### Task
Write out all of the data exactly as it appears.

### Supplied data
******************************
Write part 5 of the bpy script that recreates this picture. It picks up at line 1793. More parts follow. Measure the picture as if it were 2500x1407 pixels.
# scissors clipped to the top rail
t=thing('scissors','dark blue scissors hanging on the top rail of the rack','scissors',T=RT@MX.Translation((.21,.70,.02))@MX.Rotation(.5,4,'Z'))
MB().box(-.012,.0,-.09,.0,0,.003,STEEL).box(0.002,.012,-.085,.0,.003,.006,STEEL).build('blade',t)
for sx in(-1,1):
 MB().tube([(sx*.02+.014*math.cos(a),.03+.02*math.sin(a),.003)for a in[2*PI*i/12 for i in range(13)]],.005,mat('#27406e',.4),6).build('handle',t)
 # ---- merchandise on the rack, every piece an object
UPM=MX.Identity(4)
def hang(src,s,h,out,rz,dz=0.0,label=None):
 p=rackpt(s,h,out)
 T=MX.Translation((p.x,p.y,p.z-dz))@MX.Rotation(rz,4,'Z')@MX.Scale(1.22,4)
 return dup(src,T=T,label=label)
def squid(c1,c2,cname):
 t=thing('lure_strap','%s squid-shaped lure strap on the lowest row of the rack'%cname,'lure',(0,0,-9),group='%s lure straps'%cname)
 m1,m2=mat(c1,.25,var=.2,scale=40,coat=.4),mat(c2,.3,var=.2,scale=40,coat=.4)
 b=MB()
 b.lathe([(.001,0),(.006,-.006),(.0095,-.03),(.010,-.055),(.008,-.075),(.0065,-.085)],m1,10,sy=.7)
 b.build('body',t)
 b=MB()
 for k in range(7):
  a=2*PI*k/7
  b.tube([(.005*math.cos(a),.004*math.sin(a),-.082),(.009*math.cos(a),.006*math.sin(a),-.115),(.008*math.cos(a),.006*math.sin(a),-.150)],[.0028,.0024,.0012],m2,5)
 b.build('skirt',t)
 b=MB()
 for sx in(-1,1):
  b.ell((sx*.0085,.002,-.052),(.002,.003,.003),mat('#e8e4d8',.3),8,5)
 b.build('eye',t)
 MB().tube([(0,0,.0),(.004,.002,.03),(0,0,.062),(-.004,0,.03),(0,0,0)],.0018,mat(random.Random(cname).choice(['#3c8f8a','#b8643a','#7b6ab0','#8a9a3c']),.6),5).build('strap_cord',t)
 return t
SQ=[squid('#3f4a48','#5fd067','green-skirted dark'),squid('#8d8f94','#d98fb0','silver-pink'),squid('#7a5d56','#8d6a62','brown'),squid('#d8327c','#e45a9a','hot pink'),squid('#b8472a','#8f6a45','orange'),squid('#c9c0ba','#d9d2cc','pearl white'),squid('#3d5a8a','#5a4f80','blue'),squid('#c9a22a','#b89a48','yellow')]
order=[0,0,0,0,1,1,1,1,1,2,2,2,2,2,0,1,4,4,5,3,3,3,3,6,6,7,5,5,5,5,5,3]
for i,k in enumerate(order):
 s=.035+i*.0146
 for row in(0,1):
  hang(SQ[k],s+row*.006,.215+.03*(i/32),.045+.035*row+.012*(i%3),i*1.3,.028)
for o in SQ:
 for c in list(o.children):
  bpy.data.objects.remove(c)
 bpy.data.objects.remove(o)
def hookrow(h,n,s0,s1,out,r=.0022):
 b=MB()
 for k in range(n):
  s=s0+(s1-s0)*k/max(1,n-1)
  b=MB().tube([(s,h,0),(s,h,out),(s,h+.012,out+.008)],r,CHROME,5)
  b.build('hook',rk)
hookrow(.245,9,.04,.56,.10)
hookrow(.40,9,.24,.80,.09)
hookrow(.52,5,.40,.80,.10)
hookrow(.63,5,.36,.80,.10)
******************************
### Solution to the problem
Write part 5 of the bpy script that recreates this picture. It picks up at line 1793. More parts follow. Measure the picture as if it were 2500x1407 pixels.
# scissors clipped to the top rail
t=thing('scissors','dark blue scissors hanging on the top rail of the rack','scissors',T=RT@MX.Translation((.21,.70,.02))@MX.Rotation(.5,4,'Z'))
MB().box(-.012,.0,-.09,.0,0,.003,STEEL).box(0.002,.012,-.085,.0,.003,.006,STEEL).build('blade',t)
for sx in(-1,1):
 MB().tube([(sx*.02+.014*math.cos(a),.03+.02*math.sin(a),.003)for a in[2*PI*i/12 for i in range(13)]],.005,mat('#27406e',.4),6).build('handle',t)
 # ---- merchandise on the rack, every piece an object
UPM=MX.Identity(4)
def hang(src,s,h,out,rz,dz=0.0,label=None):
 p=rackpt(s,h,out)
 T=MX.Translation((p.x,p.y,p.z-dz))@MX.Rotation(rz,4,'Z')@MX.Scale(1.22,4)
 return dup(src,T=T,label=label)
def squid(c1,c2,cname):
 t=thing('lure_strap','%s squid-shaped lure strap on the lowest row of the rack'%cname,'lure',(0,0,-9),group='%s lure straps'%cname)
 m1,m2=mat(c1,.25,var=.2,scale=40,coat=.4),mat(c2,.3,var=.2,scale=40,coat=.4)
 b=MB()
 b.lathe([(.001,0),(.006,-.006),(.0095,-.03),(.010,-.055),(.008,-.075),(.0065,-.085)],m1,10,sy=.7)
 b.build('body',t)
 b=MB()
 for k in range(7):
  a=2*PI*k/7
  b.tube([(.005*math.cos(a),.004*math.sin(a),-.082),(.009*math.cos(a),.006*math.sin(a),-.115),(.008*math.cos(a),.006*math.sin(a),-.150)],[.0028,.0024,.0012],m2,5)
 b.build('skirt',t)
 b=MB()
 for sx in(-1,1):
  b.ell((sx*.0085,.002,-.052),(.002,.003,.003),mat('#e8e4d8',.3),8,5)
 b.build('eye',t)
 MB().tube([(0,0,.0),(.004,.002,.03),(0,0,.062),(-.004,0,.03),(0,0,0)],.0018,mat(random.Random(cname).choice(['#3c8f8a','#b8643a','#7b6ab0','#8a9a3c']),.6),5).build('strap_cord',t)
 return t
SQ=[squid('#3f4a48','#5fd067','green-skirted dark'),squid('#8d8f94','#d98fb0','silver-pink'),squid('#7a5d56','#8d6a62','brown'),squid('#d8327c','#e45a9a','hot pink'),squid('#b8472a','#8f6a45','orange'),squid('#c9c0ba','#d9d2cc','pearl white'),squid('#3d5a8a','#5a4f80','blue'),squid('#c9a22a','#b89a48','yellow')]
order=[0,0,0,0,1,1,1,1,1,2,2,2,2,2,0,1,4,4,5,3,3,3,3,6,6,7,5,5,5,5,5,3]
for i,k in enumerate(order):
 s=.035+i*.0146
 for row in(0,1):
  hang(SQ[k],s+row*.006,.215+.03*(i/32),.045+.035*row+.012*(i%3),i*1.3,.028)
for o in SQ:
 for c in list(o.children):
  bpy.data.objects.remove(c)
 bpy.data.objects.remove(o)
def hookrow(h,n,s0,s1,out,r=.0022):
 b=MB()
 for k in range(n):
  s=s0+(s1-s0)*k/max(1,n-1)
  b=MB().tube([(s,h,0),(s,h,out),(s,h+.012,out+.008)],r,CHROME,5)
  b.build('hook',rk)
hookrow(.245,9,.04,.56,.10)
hookrow(.40,9,.24,.80,.09)
hookrow(.52,5,.40,.80,.10)
hookrow(.63,5,.36,.80,.10)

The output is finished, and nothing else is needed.